Я стояла на парковке, ждала автобуса, чтобы он отвез меня домой. В отличие от Нью-Йорка, здесь не было бесконечных отражающих поверхностей. В Нью-Йорке куда ни взглянешь, везде замечаешь себя боковым зрением и постоянно оцениваешь. В Розендейле вокруг лишь природа: ветер касается кожи и помогает почувствовать свои изгибы, а не измерить или классифицировать. Мимо уха пролетела муха. Прядь волос пощекотала нос. Солнце согрело щеки. Я вспомнила, каково это — быть внутри тела, а не наблюдать за ним.
Разглядывая себя в зеркале, я кривляюсь — глаза навыкат, поджатые губы, брови сходятся на переносице. Я не отдавала себе отчета в этом, пока однажды не оказалась у зеркала вдвоем с подругой. Мы оценивали свой внешний вид перед тем, как выйти в город поужинать. «Что у тебя за фигня с лицом?» — спросила она.
Я знала женщин, которые делают зеркальное лицо (зрелище казалось мне смехотворным), но никогда бы не подумала, что я одна из них, поэтому сразу перешла к обороне: «Ничего, а что за фигня
Она шутливо передразнила меня, изобразив фирменный взгляд главного героя фильма «Образцовый самец». Я натужно рассмеялась, а сама в триллионный раз с момента рождения пожалела, что в жизни нет кнопки перемотки.
В конце концов, моя подруга задала справедливый вопрос. Действительно, что за фигня с лицом? Отчего зеркало заставляет меня и других женщин неосознанно вести себя так, будто мы подиумные манекенщицы?
Чтобы разобраться в этом, я обратилась к Дженнифер Дэвис, профессору социологии Университета Джеймса Мэдисона и ведущему эксперту по дакфейсу — распространенной гримасе на селфи и ближайшему родственнику губок бантиком при зеркальном лице.
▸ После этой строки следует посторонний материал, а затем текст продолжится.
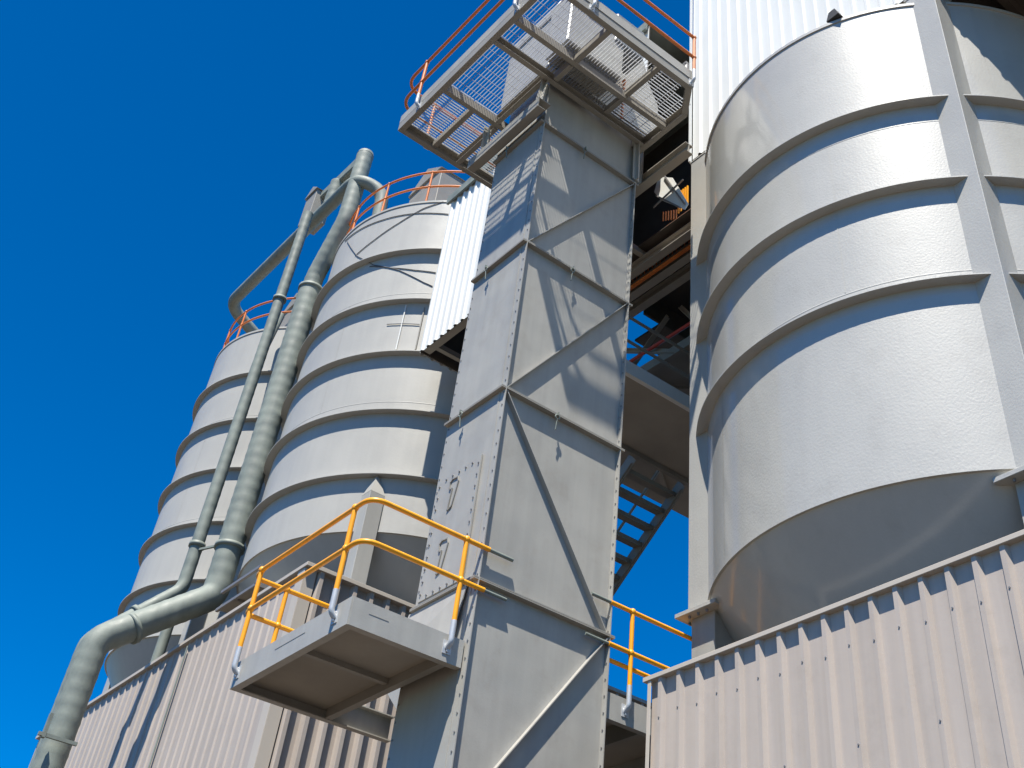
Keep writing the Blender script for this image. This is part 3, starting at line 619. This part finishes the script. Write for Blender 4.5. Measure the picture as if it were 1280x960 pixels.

«О да, зеркальное лицо», — сказала она так, будто речь шла о близком друге, с которым недавно посплетничала. Она рассказала, что показывая зеркальное лицо, мы подгоняем свои черты под общественные стандарты красоты. «Вы изображаете карикатуру на женственность, — сказала она. — Надуваете губы, делаете щеки впалыми, скулы острее, морщины незаметнее».